# Written problem
Give only the number of lines that hold the word "Python".

# Data extract
....
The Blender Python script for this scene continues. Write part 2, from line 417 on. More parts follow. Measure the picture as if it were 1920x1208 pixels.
....
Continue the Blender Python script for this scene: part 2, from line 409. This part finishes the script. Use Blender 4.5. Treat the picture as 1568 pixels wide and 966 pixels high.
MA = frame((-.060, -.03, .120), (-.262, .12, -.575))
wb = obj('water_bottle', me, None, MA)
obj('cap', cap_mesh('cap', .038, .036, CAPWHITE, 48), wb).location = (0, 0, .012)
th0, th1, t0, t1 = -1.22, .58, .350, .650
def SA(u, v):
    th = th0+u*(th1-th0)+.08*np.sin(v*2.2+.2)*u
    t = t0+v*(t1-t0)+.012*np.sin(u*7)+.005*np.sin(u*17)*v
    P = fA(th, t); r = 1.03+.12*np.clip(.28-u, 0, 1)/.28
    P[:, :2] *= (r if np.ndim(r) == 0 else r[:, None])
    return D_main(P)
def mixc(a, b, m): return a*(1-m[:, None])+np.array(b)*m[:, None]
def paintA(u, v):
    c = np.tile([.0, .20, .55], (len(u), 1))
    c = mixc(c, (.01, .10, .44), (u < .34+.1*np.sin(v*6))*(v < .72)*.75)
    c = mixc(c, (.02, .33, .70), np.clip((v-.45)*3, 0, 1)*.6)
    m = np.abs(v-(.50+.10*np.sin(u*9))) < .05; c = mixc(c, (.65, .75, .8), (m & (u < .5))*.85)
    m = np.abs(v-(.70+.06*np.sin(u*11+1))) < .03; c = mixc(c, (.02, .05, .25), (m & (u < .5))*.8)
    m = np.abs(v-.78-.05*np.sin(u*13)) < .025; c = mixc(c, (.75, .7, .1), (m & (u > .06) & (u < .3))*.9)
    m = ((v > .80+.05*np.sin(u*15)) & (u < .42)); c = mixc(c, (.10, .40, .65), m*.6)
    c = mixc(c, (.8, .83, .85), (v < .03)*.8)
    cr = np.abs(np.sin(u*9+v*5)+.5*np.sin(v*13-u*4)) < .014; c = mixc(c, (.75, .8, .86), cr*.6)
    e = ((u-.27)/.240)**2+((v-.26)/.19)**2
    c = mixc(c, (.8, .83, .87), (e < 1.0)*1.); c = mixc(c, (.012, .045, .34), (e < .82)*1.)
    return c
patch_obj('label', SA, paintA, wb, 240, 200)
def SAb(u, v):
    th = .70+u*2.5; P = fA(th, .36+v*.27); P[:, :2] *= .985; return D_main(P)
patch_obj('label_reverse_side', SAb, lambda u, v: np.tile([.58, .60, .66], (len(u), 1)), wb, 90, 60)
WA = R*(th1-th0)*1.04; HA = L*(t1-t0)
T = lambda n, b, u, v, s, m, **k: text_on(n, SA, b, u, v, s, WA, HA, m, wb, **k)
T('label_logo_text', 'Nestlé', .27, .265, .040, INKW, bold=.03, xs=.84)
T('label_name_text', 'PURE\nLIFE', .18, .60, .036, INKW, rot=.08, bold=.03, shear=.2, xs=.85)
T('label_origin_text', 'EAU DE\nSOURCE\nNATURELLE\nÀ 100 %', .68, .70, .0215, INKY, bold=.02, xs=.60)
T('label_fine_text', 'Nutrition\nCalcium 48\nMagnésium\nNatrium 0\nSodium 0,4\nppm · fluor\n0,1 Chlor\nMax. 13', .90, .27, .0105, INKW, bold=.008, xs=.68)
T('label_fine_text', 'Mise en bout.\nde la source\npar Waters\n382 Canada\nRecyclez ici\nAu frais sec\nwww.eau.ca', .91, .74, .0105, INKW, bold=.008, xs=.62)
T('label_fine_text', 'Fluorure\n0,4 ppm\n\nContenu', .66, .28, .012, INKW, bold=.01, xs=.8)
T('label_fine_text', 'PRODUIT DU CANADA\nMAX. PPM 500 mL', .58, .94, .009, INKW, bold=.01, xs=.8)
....
# Answer
2